There are dozens of useful indicators available to you on the platform, each providing a unique look into the health of different asset groups, sectors, etc. However, most of the time when the analyst team refers to indicators, they are pointing to one of three different measurements: the Ten Week (measures the percentage of stocks trading above their 10-week moving average- short term,) Bullish Percent (measures the percentage of stocks trading on a PnF buy signal- intermediate term) and Positive Trend (measures the percentage of stocks trading in a positive trend- long term.) Said plainly, follow through from indicator to indicator is the name of the game when it comes to figuring out that “why” question we all search for.

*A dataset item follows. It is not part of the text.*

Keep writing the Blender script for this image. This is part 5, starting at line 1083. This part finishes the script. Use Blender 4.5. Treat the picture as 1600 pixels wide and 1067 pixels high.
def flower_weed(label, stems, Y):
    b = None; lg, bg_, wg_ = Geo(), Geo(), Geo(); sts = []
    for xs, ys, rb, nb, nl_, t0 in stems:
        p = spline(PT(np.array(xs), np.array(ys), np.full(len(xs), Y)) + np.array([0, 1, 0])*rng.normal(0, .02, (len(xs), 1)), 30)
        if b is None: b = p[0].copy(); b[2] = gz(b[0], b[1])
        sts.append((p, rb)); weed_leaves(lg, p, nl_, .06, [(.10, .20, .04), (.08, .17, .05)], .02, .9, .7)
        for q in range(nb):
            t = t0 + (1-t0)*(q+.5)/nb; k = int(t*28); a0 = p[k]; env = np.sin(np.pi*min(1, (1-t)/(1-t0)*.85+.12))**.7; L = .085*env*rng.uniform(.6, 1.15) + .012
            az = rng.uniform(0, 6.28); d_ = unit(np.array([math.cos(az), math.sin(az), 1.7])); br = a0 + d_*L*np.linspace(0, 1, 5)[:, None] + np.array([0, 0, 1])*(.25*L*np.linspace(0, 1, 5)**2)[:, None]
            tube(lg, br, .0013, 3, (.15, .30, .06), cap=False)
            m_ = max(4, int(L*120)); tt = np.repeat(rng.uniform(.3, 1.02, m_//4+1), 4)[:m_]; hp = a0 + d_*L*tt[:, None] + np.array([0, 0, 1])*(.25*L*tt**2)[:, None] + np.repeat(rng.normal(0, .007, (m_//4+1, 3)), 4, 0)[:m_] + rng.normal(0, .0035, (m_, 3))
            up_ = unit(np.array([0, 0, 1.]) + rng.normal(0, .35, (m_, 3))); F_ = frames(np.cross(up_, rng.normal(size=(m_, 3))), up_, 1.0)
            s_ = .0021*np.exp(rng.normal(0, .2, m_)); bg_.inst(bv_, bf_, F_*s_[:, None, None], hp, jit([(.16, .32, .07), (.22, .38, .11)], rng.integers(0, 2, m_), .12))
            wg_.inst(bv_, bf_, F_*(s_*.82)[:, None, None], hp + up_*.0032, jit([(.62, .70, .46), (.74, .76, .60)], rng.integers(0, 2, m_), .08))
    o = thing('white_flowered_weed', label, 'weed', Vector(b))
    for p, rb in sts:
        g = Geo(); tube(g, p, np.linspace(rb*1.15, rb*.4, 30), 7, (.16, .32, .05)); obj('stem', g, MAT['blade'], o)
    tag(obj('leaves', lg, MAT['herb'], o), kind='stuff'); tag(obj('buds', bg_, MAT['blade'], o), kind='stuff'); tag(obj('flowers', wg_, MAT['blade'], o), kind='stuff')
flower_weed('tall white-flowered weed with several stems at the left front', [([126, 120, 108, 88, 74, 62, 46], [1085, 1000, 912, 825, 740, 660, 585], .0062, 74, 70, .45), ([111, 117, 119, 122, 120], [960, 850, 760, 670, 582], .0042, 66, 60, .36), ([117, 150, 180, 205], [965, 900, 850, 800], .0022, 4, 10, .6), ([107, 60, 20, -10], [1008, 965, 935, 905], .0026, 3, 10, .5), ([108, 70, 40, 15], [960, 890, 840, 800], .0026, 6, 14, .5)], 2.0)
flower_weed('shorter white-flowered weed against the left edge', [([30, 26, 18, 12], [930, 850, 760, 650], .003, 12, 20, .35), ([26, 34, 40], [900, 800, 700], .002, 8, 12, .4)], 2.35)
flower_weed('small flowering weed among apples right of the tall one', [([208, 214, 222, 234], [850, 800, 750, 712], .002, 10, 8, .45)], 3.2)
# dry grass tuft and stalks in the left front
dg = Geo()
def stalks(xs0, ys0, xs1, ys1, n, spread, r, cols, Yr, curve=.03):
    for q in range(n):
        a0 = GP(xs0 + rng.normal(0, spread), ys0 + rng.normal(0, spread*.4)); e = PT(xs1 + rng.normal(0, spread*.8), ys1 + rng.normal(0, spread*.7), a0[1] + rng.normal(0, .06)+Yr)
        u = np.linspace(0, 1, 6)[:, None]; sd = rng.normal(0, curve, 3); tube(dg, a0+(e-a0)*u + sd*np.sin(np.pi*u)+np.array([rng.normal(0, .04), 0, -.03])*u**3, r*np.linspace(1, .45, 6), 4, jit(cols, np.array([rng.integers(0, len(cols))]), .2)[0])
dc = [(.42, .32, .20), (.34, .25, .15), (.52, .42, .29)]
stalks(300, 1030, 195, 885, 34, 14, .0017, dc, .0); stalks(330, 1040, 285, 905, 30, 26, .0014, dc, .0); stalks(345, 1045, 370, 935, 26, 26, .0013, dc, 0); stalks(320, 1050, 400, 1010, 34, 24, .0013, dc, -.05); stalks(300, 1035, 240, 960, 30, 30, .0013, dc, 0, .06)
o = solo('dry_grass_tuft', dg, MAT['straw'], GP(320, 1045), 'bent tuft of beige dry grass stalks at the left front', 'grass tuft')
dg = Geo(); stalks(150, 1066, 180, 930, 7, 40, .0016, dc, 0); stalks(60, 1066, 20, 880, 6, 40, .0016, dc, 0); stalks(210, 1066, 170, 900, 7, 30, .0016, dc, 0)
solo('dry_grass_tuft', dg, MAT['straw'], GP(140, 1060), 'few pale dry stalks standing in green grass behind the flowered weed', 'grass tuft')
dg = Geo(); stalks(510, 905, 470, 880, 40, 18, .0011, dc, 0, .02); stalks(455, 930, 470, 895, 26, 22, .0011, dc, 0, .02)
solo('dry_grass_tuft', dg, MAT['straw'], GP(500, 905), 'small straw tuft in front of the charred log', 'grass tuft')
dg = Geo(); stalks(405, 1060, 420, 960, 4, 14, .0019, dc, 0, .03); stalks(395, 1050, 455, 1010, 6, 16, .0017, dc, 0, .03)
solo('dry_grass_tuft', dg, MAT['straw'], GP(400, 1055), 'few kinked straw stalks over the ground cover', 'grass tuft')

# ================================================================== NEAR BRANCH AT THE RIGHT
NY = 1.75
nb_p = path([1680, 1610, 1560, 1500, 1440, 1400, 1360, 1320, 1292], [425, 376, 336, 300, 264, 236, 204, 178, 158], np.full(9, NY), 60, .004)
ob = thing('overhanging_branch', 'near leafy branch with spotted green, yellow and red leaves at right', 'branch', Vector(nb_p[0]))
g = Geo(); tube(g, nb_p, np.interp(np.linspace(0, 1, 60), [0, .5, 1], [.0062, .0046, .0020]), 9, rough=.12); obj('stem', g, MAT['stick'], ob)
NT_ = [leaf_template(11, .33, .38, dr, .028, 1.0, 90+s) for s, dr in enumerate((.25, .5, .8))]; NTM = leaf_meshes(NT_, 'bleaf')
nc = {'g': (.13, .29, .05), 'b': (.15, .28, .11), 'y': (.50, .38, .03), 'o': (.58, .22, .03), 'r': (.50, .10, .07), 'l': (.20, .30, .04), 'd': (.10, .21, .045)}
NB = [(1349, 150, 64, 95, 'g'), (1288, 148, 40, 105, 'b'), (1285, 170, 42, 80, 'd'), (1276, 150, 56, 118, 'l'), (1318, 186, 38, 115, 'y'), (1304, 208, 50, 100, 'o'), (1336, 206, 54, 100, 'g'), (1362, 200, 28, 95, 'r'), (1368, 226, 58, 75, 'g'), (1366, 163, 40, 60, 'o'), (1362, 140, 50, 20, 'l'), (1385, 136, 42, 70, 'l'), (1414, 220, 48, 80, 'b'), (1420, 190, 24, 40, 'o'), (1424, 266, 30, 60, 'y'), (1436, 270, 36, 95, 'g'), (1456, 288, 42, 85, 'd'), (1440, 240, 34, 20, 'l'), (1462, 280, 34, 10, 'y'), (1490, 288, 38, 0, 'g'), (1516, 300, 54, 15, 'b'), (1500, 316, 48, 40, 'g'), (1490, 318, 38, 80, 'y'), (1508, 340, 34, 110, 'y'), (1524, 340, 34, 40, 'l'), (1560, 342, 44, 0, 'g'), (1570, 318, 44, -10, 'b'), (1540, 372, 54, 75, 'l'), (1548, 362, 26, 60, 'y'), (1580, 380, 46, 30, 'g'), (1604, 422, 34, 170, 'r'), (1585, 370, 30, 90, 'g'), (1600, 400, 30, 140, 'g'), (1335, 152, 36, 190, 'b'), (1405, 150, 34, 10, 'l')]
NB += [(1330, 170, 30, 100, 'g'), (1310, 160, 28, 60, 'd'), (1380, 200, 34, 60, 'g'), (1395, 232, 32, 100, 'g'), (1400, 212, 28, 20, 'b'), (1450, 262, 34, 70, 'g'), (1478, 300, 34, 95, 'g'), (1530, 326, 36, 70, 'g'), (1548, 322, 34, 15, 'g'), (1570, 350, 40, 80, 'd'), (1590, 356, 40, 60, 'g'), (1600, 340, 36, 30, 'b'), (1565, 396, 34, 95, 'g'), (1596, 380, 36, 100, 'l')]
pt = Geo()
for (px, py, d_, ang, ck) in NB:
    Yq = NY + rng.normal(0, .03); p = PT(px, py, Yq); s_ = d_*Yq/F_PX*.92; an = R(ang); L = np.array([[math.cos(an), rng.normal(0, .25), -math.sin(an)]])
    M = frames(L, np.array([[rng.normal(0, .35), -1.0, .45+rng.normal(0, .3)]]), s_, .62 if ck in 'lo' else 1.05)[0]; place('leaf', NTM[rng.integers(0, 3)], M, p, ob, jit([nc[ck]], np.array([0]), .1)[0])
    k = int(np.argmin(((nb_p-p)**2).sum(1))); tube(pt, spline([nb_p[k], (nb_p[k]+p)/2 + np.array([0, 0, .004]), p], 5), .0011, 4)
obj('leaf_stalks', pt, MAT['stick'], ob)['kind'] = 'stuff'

To start with the near-term indicator, ^TWSPX moved lower on its default chart following Friday’s exhale to a chart reading of 72%, suggesting just over seven of every ten S&P 500 stocks trade above their 50-day moving average. While we don’t think about support/resistance for indicators in the same form as we do for traditional trend charts for stocks and funds, the lack of market interest to send this reading above 80% in 2025 is at least conversationally interesting. While a reversal lower here might seem daunting, some further context can help provide insight into how exactly we should play markets as we look to challenge all time highs above. The first point is worth mentioning in tandem with our commentary on ^TWSPX- remember, this value can safely decline as old, lower values fall off 10-week moving averages, normalizing through time rather than price. This provides a near-term path forward without such a perilous decline but regardless the slowdown in near-term breadth should be monitored.  .

The other idea pointing to perhaps a simple normalization through time is the positioning of other indicators on the site, namely ^PTSPX which suggests roughly two-thirds of S&P 500 stocks lie in a positive trend. While this value is still a ways away from 2024 highs, it does establish a new 2025 high watermark and gives support to the longer-term strength of the domestic space as we enter the back half of the year. While ^BPSPX did reverse down at the start of June, it has yet to see any further deterioration, another sign that the reversal was simply indicative of a strong market taking a pause.

All this to say, watching the indicators can play a valuable role in keeping up with how markets move. It goes without saying that participation and performance don’t always go hand in hand, a point to watch if we do see a disconnect in the future. Regardless, consider setting alerts for a handful of indicators to keep in touch with what markets are telling you.